Please find all lines in the data that hold the string "scene" and copy them.

## [TASK INPUT]

+===+

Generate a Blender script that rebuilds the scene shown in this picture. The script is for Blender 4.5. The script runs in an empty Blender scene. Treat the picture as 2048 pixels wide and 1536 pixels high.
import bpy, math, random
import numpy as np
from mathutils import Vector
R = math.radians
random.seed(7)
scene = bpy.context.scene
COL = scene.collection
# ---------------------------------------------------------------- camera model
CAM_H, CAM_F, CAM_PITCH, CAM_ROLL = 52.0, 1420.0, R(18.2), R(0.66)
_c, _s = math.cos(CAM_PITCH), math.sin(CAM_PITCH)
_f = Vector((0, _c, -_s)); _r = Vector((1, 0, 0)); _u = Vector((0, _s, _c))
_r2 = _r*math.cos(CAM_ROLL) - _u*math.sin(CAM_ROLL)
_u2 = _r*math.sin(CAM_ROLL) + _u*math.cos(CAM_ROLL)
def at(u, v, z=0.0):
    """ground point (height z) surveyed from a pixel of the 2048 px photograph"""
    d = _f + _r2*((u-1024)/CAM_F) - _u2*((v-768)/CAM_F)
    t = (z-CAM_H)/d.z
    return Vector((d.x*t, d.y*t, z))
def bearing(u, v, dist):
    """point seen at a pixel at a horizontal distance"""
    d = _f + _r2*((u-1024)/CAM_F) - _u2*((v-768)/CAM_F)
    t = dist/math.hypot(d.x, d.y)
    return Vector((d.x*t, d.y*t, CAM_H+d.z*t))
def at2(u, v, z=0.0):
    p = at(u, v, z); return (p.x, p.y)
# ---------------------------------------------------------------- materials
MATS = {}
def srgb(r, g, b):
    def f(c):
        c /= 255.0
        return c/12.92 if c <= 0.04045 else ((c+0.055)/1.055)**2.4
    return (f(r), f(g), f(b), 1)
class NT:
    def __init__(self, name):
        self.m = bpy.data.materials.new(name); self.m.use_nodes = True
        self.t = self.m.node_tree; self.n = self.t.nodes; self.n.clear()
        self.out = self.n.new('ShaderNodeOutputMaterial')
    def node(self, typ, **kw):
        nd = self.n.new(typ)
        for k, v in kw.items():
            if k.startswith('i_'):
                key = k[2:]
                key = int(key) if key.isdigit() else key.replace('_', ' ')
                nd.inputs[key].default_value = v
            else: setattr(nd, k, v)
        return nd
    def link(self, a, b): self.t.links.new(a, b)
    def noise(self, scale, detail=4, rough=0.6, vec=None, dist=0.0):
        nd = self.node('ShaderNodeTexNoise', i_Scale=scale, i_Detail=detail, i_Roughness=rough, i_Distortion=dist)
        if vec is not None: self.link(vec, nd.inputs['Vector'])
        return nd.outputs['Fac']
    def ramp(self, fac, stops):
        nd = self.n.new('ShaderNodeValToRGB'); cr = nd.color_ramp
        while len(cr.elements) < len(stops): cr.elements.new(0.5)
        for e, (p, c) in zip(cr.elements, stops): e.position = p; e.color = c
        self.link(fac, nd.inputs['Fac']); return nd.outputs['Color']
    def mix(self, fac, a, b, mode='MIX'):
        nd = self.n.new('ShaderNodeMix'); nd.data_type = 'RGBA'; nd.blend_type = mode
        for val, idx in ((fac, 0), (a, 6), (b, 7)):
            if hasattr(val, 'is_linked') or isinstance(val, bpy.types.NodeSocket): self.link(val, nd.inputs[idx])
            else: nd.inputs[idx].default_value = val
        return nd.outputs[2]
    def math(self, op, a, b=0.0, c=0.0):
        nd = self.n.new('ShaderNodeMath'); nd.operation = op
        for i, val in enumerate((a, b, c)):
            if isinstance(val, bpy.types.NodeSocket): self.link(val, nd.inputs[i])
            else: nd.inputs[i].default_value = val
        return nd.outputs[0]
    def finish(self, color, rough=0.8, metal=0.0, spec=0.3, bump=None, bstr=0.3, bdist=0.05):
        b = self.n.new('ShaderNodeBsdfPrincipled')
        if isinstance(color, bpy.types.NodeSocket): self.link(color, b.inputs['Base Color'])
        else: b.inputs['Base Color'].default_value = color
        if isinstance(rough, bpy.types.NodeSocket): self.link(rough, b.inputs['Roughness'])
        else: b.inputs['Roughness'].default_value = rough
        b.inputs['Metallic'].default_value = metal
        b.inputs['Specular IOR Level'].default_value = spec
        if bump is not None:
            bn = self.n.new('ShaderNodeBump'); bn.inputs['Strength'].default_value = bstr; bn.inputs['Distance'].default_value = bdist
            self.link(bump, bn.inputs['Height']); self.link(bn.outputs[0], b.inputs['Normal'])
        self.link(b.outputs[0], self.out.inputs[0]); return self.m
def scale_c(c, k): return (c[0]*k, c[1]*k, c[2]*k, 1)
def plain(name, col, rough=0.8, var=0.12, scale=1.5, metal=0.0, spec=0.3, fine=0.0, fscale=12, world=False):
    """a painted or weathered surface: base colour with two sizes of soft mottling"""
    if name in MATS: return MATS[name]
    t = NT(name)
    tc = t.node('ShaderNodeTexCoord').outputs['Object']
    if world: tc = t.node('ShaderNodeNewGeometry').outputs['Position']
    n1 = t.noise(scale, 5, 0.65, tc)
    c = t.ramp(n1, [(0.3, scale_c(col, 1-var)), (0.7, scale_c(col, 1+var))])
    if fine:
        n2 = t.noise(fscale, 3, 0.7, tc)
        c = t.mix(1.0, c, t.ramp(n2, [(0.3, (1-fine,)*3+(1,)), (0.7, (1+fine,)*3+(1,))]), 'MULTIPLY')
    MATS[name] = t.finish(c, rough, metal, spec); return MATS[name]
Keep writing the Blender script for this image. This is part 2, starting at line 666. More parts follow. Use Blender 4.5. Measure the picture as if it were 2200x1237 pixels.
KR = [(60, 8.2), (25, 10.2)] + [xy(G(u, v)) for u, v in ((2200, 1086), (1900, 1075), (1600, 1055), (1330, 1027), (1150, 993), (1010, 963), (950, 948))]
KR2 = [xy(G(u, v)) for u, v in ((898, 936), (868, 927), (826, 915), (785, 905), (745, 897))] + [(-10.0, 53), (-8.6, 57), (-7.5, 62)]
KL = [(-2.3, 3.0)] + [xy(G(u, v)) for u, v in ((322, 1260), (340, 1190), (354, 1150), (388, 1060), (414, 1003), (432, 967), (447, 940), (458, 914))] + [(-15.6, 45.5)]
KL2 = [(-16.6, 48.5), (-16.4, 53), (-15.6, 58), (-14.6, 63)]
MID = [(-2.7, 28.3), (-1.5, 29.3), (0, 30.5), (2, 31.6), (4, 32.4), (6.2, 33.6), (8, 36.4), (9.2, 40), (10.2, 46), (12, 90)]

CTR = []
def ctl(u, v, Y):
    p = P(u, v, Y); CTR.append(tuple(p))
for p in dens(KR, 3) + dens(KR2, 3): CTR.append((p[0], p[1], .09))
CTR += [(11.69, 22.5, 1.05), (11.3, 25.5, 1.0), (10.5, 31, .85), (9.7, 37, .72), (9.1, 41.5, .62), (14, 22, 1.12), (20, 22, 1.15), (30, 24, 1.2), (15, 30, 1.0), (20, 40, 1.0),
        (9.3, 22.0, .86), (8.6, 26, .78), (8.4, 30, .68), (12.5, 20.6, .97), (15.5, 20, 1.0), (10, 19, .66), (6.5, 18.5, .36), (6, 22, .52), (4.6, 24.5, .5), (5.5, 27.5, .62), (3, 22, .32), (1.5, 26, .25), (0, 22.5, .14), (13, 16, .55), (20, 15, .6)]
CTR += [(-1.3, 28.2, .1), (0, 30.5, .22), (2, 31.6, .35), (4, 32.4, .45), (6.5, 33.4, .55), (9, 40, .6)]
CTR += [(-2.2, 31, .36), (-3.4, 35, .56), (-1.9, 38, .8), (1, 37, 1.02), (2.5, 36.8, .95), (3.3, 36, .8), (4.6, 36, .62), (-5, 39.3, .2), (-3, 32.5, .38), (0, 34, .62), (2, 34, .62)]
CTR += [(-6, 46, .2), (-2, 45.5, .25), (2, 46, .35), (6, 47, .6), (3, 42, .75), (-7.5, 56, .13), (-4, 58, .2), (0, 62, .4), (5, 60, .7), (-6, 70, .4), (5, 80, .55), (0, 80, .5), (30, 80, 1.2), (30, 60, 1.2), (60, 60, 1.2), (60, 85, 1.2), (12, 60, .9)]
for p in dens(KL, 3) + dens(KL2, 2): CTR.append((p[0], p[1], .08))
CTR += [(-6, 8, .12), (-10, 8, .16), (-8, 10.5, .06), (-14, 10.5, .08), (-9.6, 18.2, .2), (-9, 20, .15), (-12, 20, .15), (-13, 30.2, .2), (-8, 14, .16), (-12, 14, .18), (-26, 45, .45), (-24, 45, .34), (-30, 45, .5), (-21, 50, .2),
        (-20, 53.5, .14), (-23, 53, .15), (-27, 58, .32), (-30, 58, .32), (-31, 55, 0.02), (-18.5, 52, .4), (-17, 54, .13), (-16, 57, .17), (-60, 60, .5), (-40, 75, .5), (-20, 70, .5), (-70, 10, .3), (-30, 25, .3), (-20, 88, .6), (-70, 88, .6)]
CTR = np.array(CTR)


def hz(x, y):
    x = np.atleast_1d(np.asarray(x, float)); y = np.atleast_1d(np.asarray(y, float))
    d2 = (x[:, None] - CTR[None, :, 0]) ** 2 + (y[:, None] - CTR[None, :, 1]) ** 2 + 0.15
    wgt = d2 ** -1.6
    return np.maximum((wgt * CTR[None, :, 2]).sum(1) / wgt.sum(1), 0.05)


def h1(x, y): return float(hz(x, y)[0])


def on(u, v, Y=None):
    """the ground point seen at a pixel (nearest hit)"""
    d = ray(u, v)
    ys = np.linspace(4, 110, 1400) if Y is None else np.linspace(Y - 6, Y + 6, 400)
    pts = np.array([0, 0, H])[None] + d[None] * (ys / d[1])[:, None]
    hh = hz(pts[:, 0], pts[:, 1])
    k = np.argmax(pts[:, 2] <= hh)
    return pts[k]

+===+

## [SOLUTION TO THIS PROBLEM]
Generate a Blender script that rebuilds the scene shown in this picture. The script is for Blender 4.5. The script runs in an empty Blender scene. Treat the picture as 2048 pixels wide and 1536 pixels high.
scene = bpy.context.scene
COL = scene.collection